— Aim —
Tally the lines holding the word "picture" and state the count by itself.

— Task input —
— BEGIN —

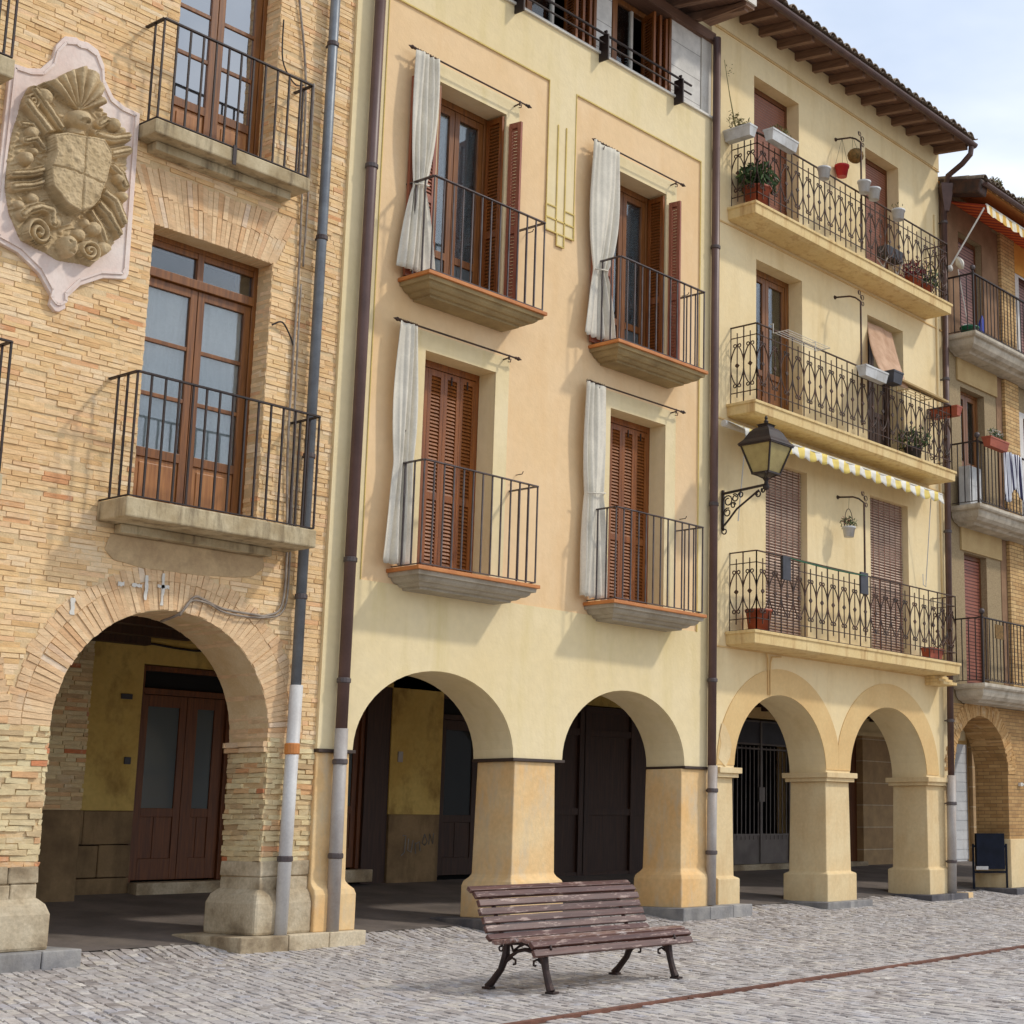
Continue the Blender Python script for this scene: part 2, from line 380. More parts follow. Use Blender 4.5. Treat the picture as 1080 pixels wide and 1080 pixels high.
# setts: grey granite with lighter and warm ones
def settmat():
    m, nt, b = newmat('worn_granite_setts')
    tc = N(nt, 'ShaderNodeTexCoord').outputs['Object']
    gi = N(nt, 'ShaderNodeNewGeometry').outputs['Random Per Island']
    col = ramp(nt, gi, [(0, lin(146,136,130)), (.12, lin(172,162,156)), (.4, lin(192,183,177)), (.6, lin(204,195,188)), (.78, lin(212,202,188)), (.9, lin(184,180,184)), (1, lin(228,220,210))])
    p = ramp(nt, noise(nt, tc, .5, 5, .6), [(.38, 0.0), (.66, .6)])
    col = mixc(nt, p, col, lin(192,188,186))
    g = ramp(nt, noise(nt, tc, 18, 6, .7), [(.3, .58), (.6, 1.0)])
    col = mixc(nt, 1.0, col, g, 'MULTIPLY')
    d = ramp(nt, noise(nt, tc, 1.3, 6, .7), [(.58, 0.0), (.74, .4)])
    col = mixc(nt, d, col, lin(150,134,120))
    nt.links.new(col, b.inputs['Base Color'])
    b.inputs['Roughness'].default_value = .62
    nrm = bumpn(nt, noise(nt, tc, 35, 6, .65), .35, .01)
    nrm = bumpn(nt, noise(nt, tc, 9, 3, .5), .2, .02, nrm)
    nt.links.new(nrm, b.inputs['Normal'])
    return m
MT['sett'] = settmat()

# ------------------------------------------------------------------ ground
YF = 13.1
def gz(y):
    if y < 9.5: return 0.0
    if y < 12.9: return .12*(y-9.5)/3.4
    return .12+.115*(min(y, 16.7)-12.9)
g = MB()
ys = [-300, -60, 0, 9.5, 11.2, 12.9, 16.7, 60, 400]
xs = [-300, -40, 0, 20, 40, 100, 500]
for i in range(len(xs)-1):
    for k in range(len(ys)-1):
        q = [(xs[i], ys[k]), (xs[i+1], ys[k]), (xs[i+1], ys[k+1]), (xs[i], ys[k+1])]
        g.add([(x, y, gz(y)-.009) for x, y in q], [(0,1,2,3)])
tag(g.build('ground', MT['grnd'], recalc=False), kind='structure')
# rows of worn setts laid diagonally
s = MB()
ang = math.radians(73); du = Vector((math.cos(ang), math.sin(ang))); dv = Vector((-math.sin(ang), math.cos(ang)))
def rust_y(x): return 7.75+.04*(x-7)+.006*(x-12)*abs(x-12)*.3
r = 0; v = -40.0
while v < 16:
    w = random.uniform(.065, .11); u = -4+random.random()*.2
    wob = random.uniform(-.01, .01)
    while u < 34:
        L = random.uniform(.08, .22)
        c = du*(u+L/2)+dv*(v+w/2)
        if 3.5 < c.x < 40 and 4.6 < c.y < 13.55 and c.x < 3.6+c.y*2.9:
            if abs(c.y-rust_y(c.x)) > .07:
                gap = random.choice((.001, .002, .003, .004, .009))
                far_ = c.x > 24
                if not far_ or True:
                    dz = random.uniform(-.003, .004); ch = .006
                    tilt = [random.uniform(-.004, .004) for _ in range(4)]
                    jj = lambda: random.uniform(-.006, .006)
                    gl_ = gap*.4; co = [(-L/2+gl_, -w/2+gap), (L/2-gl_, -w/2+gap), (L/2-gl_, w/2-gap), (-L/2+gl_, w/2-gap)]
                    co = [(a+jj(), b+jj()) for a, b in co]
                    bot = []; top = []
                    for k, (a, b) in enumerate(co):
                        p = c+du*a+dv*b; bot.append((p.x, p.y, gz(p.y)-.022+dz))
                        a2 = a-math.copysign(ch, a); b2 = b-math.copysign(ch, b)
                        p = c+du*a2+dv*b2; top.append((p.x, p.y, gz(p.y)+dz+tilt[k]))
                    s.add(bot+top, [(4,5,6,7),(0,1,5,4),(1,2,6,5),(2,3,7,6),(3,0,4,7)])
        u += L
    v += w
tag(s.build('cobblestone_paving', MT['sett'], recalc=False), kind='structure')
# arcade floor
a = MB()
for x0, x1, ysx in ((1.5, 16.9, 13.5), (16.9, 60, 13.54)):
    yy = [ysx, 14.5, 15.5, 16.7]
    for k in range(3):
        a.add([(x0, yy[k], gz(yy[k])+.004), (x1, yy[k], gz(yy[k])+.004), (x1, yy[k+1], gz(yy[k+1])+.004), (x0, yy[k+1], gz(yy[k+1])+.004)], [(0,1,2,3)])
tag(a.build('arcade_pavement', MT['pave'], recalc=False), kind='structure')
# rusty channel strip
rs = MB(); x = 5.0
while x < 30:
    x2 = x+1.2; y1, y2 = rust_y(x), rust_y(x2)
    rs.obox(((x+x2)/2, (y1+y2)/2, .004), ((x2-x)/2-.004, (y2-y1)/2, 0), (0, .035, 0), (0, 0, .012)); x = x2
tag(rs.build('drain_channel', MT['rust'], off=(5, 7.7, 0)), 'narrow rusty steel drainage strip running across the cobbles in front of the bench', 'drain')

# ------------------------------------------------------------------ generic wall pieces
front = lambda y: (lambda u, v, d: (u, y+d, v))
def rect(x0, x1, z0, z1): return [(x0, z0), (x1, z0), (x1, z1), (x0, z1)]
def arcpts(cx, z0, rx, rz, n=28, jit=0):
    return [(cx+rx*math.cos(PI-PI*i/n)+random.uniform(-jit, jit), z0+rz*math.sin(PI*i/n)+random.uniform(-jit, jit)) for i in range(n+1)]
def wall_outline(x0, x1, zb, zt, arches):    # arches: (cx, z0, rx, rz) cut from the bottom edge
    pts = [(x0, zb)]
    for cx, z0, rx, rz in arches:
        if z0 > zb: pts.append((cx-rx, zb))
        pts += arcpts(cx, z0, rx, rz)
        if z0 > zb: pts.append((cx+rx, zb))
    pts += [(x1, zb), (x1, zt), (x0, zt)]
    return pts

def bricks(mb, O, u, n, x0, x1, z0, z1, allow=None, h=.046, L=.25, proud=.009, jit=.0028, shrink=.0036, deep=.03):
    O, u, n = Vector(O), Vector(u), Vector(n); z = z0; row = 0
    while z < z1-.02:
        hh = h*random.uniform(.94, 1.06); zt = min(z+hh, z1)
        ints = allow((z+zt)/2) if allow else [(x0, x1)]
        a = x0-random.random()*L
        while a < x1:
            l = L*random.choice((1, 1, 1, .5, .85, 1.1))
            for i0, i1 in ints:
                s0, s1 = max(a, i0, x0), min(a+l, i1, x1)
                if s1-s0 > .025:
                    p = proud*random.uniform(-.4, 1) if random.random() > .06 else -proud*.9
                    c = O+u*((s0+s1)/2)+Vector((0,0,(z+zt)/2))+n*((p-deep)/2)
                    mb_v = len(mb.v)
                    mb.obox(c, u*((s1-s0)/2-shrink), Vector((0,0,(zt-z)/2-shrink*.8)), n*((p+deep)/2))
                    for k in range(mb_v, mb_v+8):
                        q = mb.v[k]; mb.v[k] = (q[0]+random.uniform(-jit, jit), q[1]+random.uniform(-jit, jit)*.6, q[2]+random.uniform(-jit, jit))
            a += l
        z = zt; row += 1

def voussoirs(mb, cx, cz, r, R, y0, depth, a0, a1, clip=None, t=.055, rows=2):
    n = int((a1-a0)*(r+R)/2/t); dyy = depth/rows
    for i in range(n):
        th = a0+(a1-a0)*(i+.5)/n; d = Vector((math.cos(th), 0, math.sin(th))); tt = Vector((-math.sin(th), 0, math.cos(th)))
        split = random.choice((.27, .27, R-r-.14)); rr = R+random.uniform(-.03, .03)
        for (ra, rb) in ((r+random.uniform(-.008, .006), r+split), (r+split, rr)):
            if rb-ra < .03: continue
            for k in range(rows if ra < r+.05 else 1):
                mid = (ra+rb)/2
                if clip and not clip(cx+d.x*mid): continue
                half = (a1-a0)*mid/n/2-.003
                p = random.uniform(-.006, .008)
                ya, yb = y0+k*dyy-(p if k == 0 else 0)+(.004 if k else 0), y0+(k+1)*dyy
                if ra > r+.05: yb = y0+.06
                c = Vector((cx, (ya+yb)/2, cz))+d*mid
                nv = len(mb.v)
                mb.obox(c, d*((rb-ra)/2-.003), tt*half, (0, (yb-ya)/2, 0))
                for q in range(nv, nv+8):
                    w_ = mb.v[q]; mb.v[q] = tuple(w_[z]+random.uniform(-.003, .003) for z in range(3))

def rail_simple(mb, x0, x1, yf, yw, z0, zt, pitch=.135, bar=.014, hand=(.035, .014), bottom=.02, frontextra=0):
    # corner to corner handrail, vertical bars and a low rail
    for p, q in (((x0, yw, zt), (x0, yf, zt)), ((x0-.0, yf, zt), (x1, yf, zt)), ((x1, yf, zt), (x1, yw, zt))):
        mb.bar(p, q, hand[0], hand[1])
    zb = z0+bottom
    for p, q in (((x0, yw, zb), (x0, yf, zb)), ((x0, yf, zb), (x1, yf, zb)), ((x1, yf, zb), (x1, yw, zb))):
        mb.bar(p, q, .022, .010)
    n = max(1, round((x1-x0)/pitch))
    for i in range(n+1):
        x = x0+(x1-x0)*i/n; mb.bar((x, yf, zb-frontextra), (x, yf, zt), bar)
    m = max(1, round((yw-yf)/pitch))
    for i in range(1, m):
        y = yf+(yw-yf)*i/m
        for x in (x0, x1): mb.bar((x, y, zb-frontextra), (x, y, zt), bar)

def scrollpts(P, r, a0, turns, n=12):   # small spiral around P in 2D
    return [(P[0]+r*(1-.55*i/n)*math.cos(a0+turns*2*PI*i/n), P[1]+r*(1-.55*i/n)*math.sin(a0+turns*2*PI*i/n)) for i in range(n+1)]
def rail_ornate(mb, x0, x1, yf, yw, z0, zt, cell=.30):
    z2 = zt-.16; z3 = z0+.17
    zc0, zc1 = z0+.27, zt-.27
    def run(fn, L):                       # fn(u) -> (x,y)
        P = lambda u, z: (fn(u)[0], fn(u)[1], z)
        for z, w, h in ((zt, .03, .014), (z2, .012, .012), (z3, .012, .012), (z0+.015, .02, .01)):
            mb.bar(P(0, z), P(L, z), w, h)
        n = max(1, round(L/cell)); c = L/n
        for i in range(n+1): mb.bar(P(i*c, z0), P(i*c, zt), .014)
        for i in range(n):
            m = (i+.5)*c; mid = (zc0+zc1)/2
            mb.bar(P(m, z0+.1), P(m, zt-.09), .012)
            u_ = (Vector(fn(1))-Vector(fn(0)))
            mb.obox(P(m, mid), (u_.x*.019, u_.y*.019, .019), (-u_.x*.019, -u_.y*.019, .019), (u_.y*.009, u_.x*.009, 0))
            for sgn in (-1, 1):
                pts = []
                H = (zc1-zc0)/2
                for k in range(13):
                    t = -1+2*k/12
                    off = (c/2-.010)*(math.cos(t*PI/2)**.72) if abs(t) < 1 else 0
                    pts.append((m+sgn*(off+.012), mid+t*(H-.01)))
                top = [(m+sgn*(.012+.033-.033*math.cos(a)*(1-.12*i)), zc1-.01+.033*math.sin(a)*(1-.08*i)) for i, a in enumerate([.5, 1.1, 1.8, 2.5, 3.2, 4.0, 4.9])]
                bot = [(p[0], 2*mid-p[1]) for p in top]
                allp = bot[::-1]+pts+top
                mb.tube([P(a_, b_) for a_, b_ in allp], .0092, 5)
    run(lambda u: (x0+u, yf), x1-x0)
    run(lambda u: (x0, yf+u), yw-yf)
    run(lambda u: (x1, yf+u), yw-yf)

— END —
— BEGIN —

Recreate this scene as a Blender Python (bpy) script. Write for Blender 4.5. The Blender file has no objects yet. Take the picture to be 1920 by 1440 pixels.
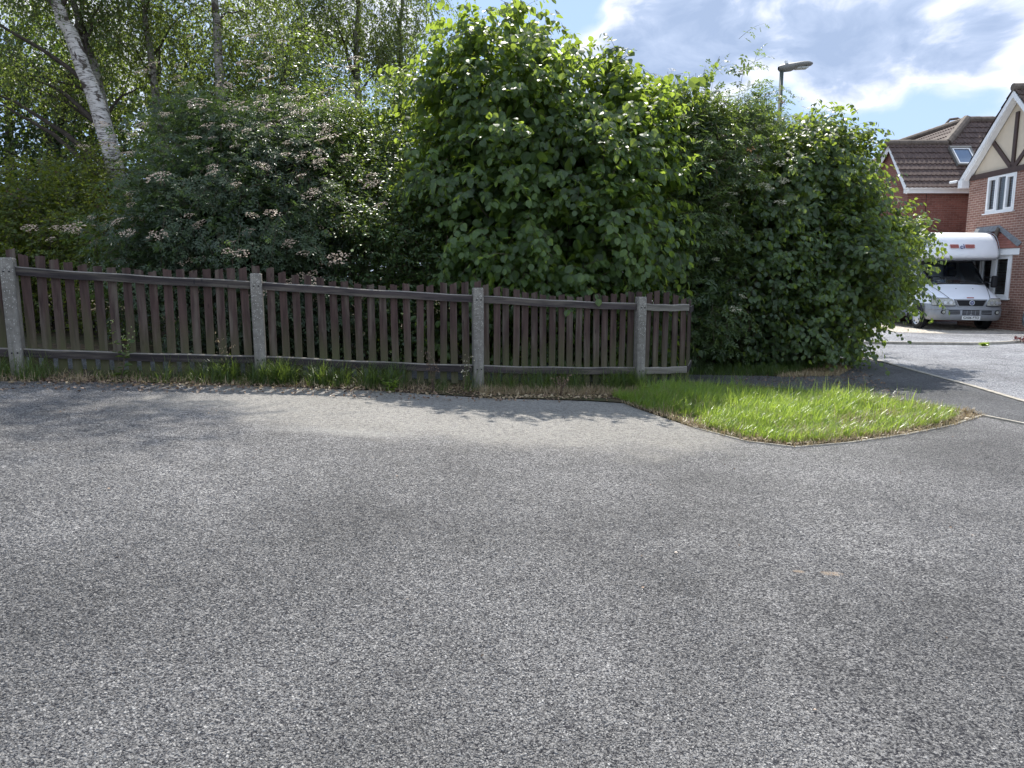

— END —

— Full output —
2